_TASK GOAL_
Begin with the first line of the material and copy each line word for word through the line that contains "tag(b.build('striped_stake', [GREEN, SIGNW], None), 'thin"; the pictures are left out.

_GIVEN INFORMATION_
[BEGIN]
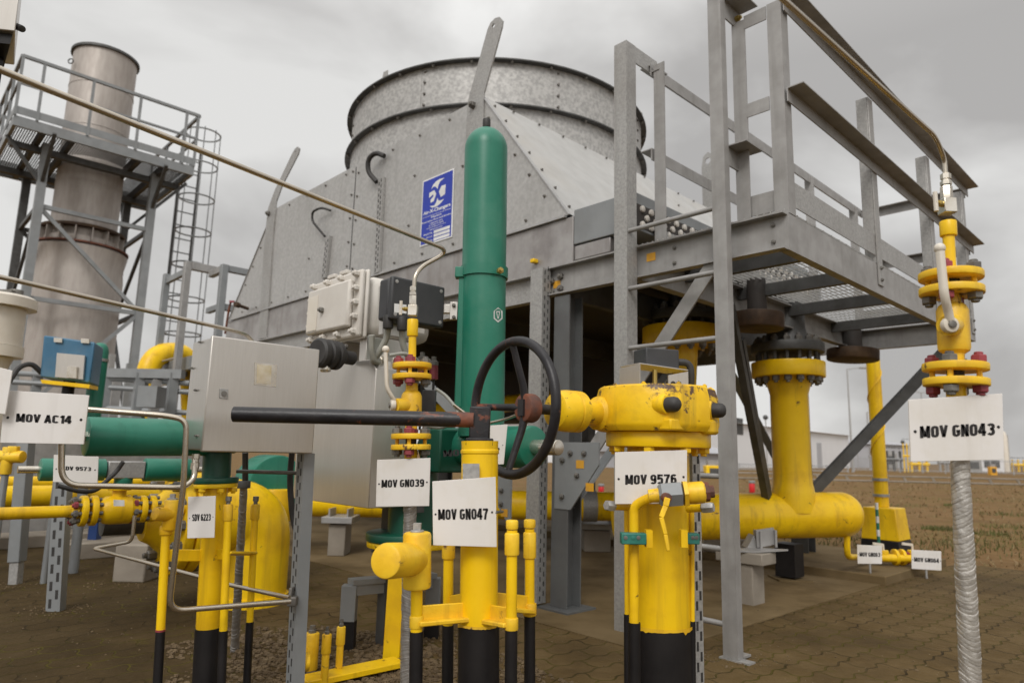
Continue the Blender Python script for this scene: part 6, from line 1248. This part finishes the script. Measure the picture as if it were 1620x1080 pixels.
hl = [Vector((p.x-.02, p.y, zt+.3+.01*i))+Vector((math.cos(i*.12), math.sin(i*.12), 0))*(11*kb2) for i in range(190) if zt+.3+.01*i < P(1383, 545, p.y).z]; MB().tube(hl, .006, 6).build('wound_cable', YELW, t2)
for z in (.10, .25): b = MB(); b.ring(Vector((p.x-.02, p.y, zt+z)), DZ, 10.6*kb2, 12.2*kb2, .025, 24); b.build('band', GALV, t2)
sp_ = P(1390, 852, p.y-.28); b = MB(); n_ = 8; zz_ = P(1390, 795, p.y-.28).z
for i in range(n_): b.cyl((sp_.x, sp_.y, zz_*i/n_), (sp_.x, sp_.y, zz_*(i+1)/n_), .014, n=10, mi=i % 2)
tag(b.build('striped_stake', [GREEN, SIGNW], None), 'thin green and white striped stake in front of the tapered block', 'stake')

# ------------------------------------------------------------------ far background on the right
def house(x0, x1, yb, ye, yr, Y0, Y1, dep, m, lb, roofm=CLAD, doors=()):
    a = P(x0, yb, Y0); b_ = P(x1, yb, Y1); a.z = b_.z = 0; d = (b_-a).normalized(); n = Vector((-d.y, d.x, 0)); h = P(x0, ye, Y0).z; hr = P(x0, yr, Y0).z
    t = thing('warehouse', lb, 'building', (a+b_)/2)
    MB().prism([a, b_, b_+DZ*h, a+DZ*h], n*dep).build('wall', m, t, flat=True)
    MB().prism([a-d*.3-n*.4+DZ*(h+.01), a-d*.3+n*(dep/2)+DZ*hr, a-d*.3+n*(dep+.4)+DZ*(h+.01)], d*((b_-a).length+.6)).build('roof', roofm, t, flat=True)
    for (f0, f1, z0, z1) in doors: MB().prism([lerp(a, b_, f0)+DZ*z0-n*.03, lerp(a, b_, f1)+DZ*z0-n*.03, lerp(a, b_, f1)+DZ*z1-n*.03, lerp(a, b_, f0)+DZ*z1-n*.03], n*.028).build('window' if z0 > .5 else 'door', DKST if z0 > .5 else CLADG, t, flat=True)
    return t
house(1115, 1345, 742, 664, 632, 62, 92, 26, CLAD, 'long white warehouse behind the yellow riser', CLAD, ((.06, .10, 3.2, 4.8), (.16, .20, 3.2, 4.8), (.28, .32, 0, 3.5), (.5, .53, 0, 2.6), (.7, .74, 0, 3)))
house(1085, 1146, 742, 716, 680, 45, 47, 9, CLADG, 'low grey gabled shed left of the long warehouse', CLADG, ((.3, .5, 0, 2.2),))
house(880, 1075, 742, 690, 662, 75, 78, 20, CLAD, 'white hall seen between the column and the ladder', CLAD, ((.2, .24, 0, 3), (.6, .64, 2, 4)))
house(1352, 1440, 744, 701, 690, 100, 105, 12, CLADG, 'low flat grey shelter behind the tall yellow pole', CLADG, ((.1, .3, 0, 3), (.5, .8, 0, 3)))
def lamp_post(x, yt, yb, Y, arms, lb):
    p = P(x, yb, Y); p.z = 0; zt = P(x, yt, Y).z; t = thing('lamp_post', lb, 'lamp post', p, 'lamp posts of the plant')
    b = MB(); b.cyl(p, (p.x, p.y, zt), .09*Y/60, .05*Y/60, 10); b.build('pole', GALV, t)
    for s_ in arms:
        q = Vector((p.x+s_*1.1, p.y, zt+.15)); b = MB(); b.cyl((p.x, p.y, zt), q, .035*Y/60, n=8); b.build('arm', GALV, t); b = MB(); b.box(q+Vector((s_*.4, 0, 0)), (.9, .3, .16)); b.build('lamp_head', GALV, t, bevel=.03)
lamp_post(1349, 584, 744, 56, (1,), 'single-arm lamp post right of the yellow riser')
lamp_post(1466, 621, 744, 88, (-1, 1), 'double-arm lamp post behind the MOV GN043 sign')
lamp_post(1377, 652, 744, 120, (1,), 'faint lamp post far behind the tall yellow pole')
lamp_post(1160, 622, 744, 80, (1,), 'lamp post just right of the ladder')
def fence(x0, x1, y0, y1, Y0, Y1, lb, n):
    a, b_ = P(x0, y1, Y0), P(x1, y1, Y1); a.z = b_.z = 0; h = P(x0, y0, Y0).z; t = thing('bar_fence', lb, 'fence', (a+b_)/2, 'bar fences round the yard')
    b = MB(); b.cyl(a+DZ*h*.92, b_+DZ*h*.92, .03, n=6); b.build('rail', FENCEM, t); b = MB(); b.cyl(a+DZ*h*.15, b_+DZ*h*.15, .03, n=6); b.build('rail', FENCEM, t)
    b = MB()
    for i in range(n*12+1): p = lerp(a, b_, i/(n*12)); b.cyl(p+DZ*.05, p+DZ*h, .016, n=4)
    b.build('bars', FENCEM, t)
    for i in range(n+1): p = lerp(a, b_, i/n); b = MB(); b.cyl(p, p+DZ*h*1.03, .05, n=6); b.build('fence_post', FENCEM, t)
fence(1060, 1342, 730, 747, 52, 55, 'grey bar fence in front of the long warehouse', 8)
fence(1352, 1640, 722, 748, 62, 62, 'pale bar fence in front of the far pipework', 8)
ga_, gb2 = P(1060, 764, 30), P(1700, 767, 31); ga_.z = gb2.z = 0; t_ = thing('guard_rail', 'low pale guard rail across the brown field', 'guard rail', (ga_+gb2)/2)
hg = P(1400, 756, 30.5).z; hg2 = hg*.2
b = MB(); b.cyl(ga_+DZ*.26, gb2+DZ*.26, .032, n=8); b.build('rail', CONC, t_); b = MB(); b.cyl(ga_+DZ*.04, gb2+DZ*.04, .035, n=8); b.build('rail', CONC, t_)
for i in range(15): q = lerp(ga_, gb2, i/14); b = MB(); b.beam(q+Vector((.12, 0, .0)), q+Vector((-.05, 0, .26)), .09, .05, (1, 0, 0)); b.build('strut', CONC, t_)
def gear(x, yt, w, Y, m, lb, kind):
    p = P(x, 744, Y); p.z = 0; z = P(x, yt, Y).z; k = Y/CAM_F; W_ = w*k; t = thing(kind, lb, 'process equipment', p)
    if kind == 'valve_skid':
        for dx in (-.4, 0, .4): b = MB(); b.cyl(p+Vector((dx*W_, 0, 0)), p+Vector((dx*W_, 0, z*.8)), W_*.07, n=10); b.build('standpipe', m, t)
        b = MB(); b.cyl(p+Vector((-.5*W_, 0, z*.45)), p+Vector((.5*W_, 0, z*.45)), W_*.09, n=12); b.build('manifold', m, t)
        for dx in (-.4, 0, .4): b = MB(); b.torus(p+Vector((dx*W_, -.1, z*.92)), DZ, W_*.13, W_*.025, 16, 6); b.build('handwheel', DKST, t)
    elif kind == 'storage_tank':
        b = MB(); b.lathe(p, DZ, [(W_/2, 0), (W_/2, z*.85), (W_*.3, z*.97), (.02, z)], 24); b.build('shell', m, t); b = MB(); b.cyl(p+Vector((W_*.56, -.1, 0)), p+Vector((W_*.56, -.1, z*.9)), .05, n=6); b.build('pipe', GALV, t)
    elif kind == 'signal_mast':
        b = MB(); b.cyl(p, p+DZ*z, .05, n=8); b.build('mast', GALV, t); b = MB(); b.sphere(p+DZ*z, W_/2, 14); b.build('lamp_head', DKST, t)
    else:
        b = MB(); b.box(p+DZ*z*.5, (W_, W_*.7, z)); b.build('casing', m, t, bevel=W_*.03); b = MB(); b.box(p+DZ*(z+.12), (W_*.7, W_*.5, .24)); b.build('hood', GALVD, t); b = MB(); b.box(p+Vector((0, -W_*.36, z*.55)), (W_*.6, .05, z*.5)); b.build('grille', DKST, t)
EQ = [(1128, 736, 26, 30, YEL, 'small yellow generator set just left of the ladder foot', 'generator'), (1387, 696, 22, 75, GALVD, 'cluster of grey standpipes left of the tall yellow pole', 'valve_skid'), (1415, 705, 26, 70, DKST, 'dark pipework right of the tall yellow pole', 'valve_skid'),
      (1437, 690, 14, 66, YEL, 'yellow valve stand left of the MOV GN043 sign', 'valve_skid'), (1455, 720, 30, 72, YEL, 'low yellow pipework below the MOV GN043 sign', 'valve_skid'), (1500, 715, 30, 80, GALVD, 'grey pipework behind the foil-wrapped pipe', 'valve_skid'),
      (1560, 722, 40, 85, CLAD, 'white horizontal machine casing right of the foil-wrapped pipe', 'generator'), (1570, 738, 10, 60, STICK, 'little orange box at the fence right of the foil-wrapped pipe', 'generator'), (1593, 682, 9, 95, CREAM, 'tall cream column at the right edge', 'storage_tank'), (1612, 722, 22, 100, YEL, 'yellow pipework at the far right edge', 'valve_skid'),
      (1358, 697, 6, 78, DKST, 'dark round lamp on a mast left of the tall yellow pole', 'signal_mast'), (1431, 699, 6, 90, DKST, 'dark round lamp on a mast right of the tall yellow pole', 'signal_mast'), (1214, 660, 8, 60, DKST, 'dark round lamp on a mast above the long warehouse', 'signal_mast'),
      (1535, 726, 26, 75, GALV, 'pale grey machine casing right of the MOV GN043 sign', 'generator'), (1400, 716, 30, 95, GALVD, 'grey shelter-high casing behind the yellow pole', 'generator')]
for e in EQ: gear(*e)
for x, yb, yt, lb in ((1190, 779, 764, 'red marker post in the field behind the ladder'), (951, 780, 769, 'red marker post between column and gearbox post')):
    p = G(x, yb); kk = mpp(p); t = thing('marker_post', lb, 'marker post', p, 'red marker posts in the field'); b = MB(); b.rcyl(p, Vector((p.x, p.y, P(x, yt, p.y).z)), 4.5*kk, .02, 14); b.build('body', REDC, t); b = MB(); b.rcyl(Vector((p.x, p.y, P(x, yt, p.y).z+.002)), Vector((p.x, p.y, P(x, yt-4, p.y).z)), 5*kk, .01, 14); b.build('cap', GREYP, t)

# ------------------------------------------------------------------ gravel, grit and grass
def stones(name, spots, m, lo, hi, label=None):
    b = MB(); rr = random.Random(11)
    for (c, rad, n, sq) in spots:
        for _ in range(n):
            a = rr.uniform(0, 6.283); d = rad*math.sqrt(rr.random()); p = Vector((c.x+math.cos(a)*d, c.y+math.sin(a)*d*sq, .004)); s = rr.uniform(lo, hi)*(1 if rr.random() < .9 else 1.6)
            vs = []; rot = rr.uniform(0, 6.28)
            for j, (zz, kx) in enumerate(((-.2, .7), (.25, 1.0), (.75, .7))):
                for i in range(6):
                    q = rot+i*math.pi/3+j*.3; rx = s*kx*rr.uniform(.75, 1.2); vs.append(p+Vector((math.cos(q)*rx, math.sin(q)*rx*.8, s*zz*rr.uniform(.85, 1.1))))
            b.add(vs, [(0, 1, 7, 6), (1, 2, 8, 7), (2, 3, 9, 8), (3, 4, 10, 9), (4, 5, 11, 10), (5, 0, 6, 11), (6, 7, 13, 12), (7, 8, 14, 13), (8, 9, 15, 14), (9, 10, 16, 15), (10, 11, 17, 16), (11, 6, 12, 17), (12, 13, 14, 15, 16, 17)])
    b.build(name, m, None, label, None, kind='stuff', flat=True)
stones('gravel', [(G(690, 1065), .42, 900, .8), (G(540, 1052), .45, 700, .7), (G(415, 1078), .34, 500, .8), (G(770, 1090), .35, 350, .7), (G(380, 1030), .35, 260, .5), (G(640, 1015), .35, 300, .6), (G(470, 1010), .4, 300, .5)], STONE, .005, .013)
stones('grit', [(L(1.2, -1.6), 2.6, 420, 1), (L(-.8, 1.0), 2.4, 300, 1), (L(3.2, -2.0), 1.6, 200, 1), (L(1.09, .12), .22, 130, 1), (L(1.23, .04), .14, 80, 1), (L(0, .03), .16, 90, 1), (L(.57, .03), .12, 60, 1), (G(1187, 957), .22, 120, 1), (G(1250, 918), .22, 110, 1), (G(88, 966), .16, 110, 1), (G(24, 924), .2, 110, 1), (G(206, 922), .25, 140, 1)], STONE, .002, .0055)
rg = random.Random(5); b = MB()
for (x, y, n, rad) in ((1490, 838, 260, .16), (1505, 800, 110, .12), (1560, 845, 130, .2), (1600, 815, 130, .3), (1430, 800, 60, .3), (1340, 850, 90, .35), (1590, 835, 80, .2), (1660, 850, 200, .6), (1460, 860, 120, .5), (1520, 870, 150, .5), (1600, 865, 160, .5), (1340, 868, 160, .4), (1310, 800, 90, .8), (1480, 790, 90, .8), (1600, 780, 90, 1.2), (1280, 850, 80, .3)):
    c = G(x, y)
    for _ in range(n):
        a = rg.uniform(0, 6.28); d = rad*math.sqrt(rg.random()); p = Vector((c.x+math.cos(a)*d*1.6, c.y+math.sin(a)*d*1.2, 0)); h = rg.uniform(.02, .07); q = rg.uniform(0, 6.28); w = Vector((math.cos(q), math.sin(q), 0))*.006; ln_ = Vector((rg.uniform(-.5, .5), rg.uniform(-.5, .5), 0))*h
        b.add([p-w, p+w, p+w*.5+ln_*.5+DZ*h*.7, p+ln_+DZ*h, p-w*.5+ln_*.5+DZ*h*.7], [(0, 1, 2, 3, 4)])
tag(b.build('grass', GRASSM, None, kind='stuff', flat=True))
rg = random.Random(8); b = MB()
for _ in range(9000):
    Y = 5.2+26*rg.random()**2.2; X = rg.uniform(.28*Y+.5, .85*Y+1.2); p = Vector((X, Y, 0)); q_ = p-O0
    if q_.dot(DA) < 4.3: continue
    if math.sin(X*1.7+math.sin(Y*1.3)*2)+math.sin(Y*2.1-X*.8) < rg.uniform(-1.4, 1.2): continue
    h = rg.uniform(.012, .034)*(1+Y*.03); a = rg.uniform(0, 6.28); w = Vector((math.cos(a), math.sin(a), 0))*(.005+.0009*Y); ln_ = Vector((rg.uniform(-1, 1), rg.uniform(-1, 1), 0))*h
    b.add([p-w, p+w, p+ln_+DZ*h], [(0, 1, 2)])
b.build('dry_grass', DRYM, None, kind='stuff', flat=True)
[END]
_TASK SOLUTION_
Continue the Blender Python script for this scene: part 6, from line 1248. This part finishes the script. Measure the picture as if it were 1620x1080 pixels.
hl = [Vector((p.x-.02, p.y, zt+.3+.01*i))+Vector((math.cos(i*.12), math.sin(i*.12), 0))*(11*kb2) for i in range(190) if zt+.3+.01*i < P(1383, 545, p.y).z]; MB().tube(hl, .006, 6).build('wound_cable', YELW, t2)
for z in (.10, .25): b = MB(); b.ring(Vector((p.x-.02, p.y, zt+z)), DZ, 10.6*kb2, 12.2*kb2, .025, 24); b.build('band', GALV, t2)
sp_ = P(1390, 852, p.y-.28); b = MB(); n_ = 8; zz_ = P(1390, 795, p.y-.28).z
for i in range(n_): b.cyl((sp_.x, sp_.y, zz_*i/n_), (sp_.x, sp_.y, zz_*(i+1)/n_), .014, n=10, mi=i % 2)
tag(b.build('striped_stake', [GREEN, SIGNW], None), 'thin green and white striped stake in front of the tapered block', 'stake')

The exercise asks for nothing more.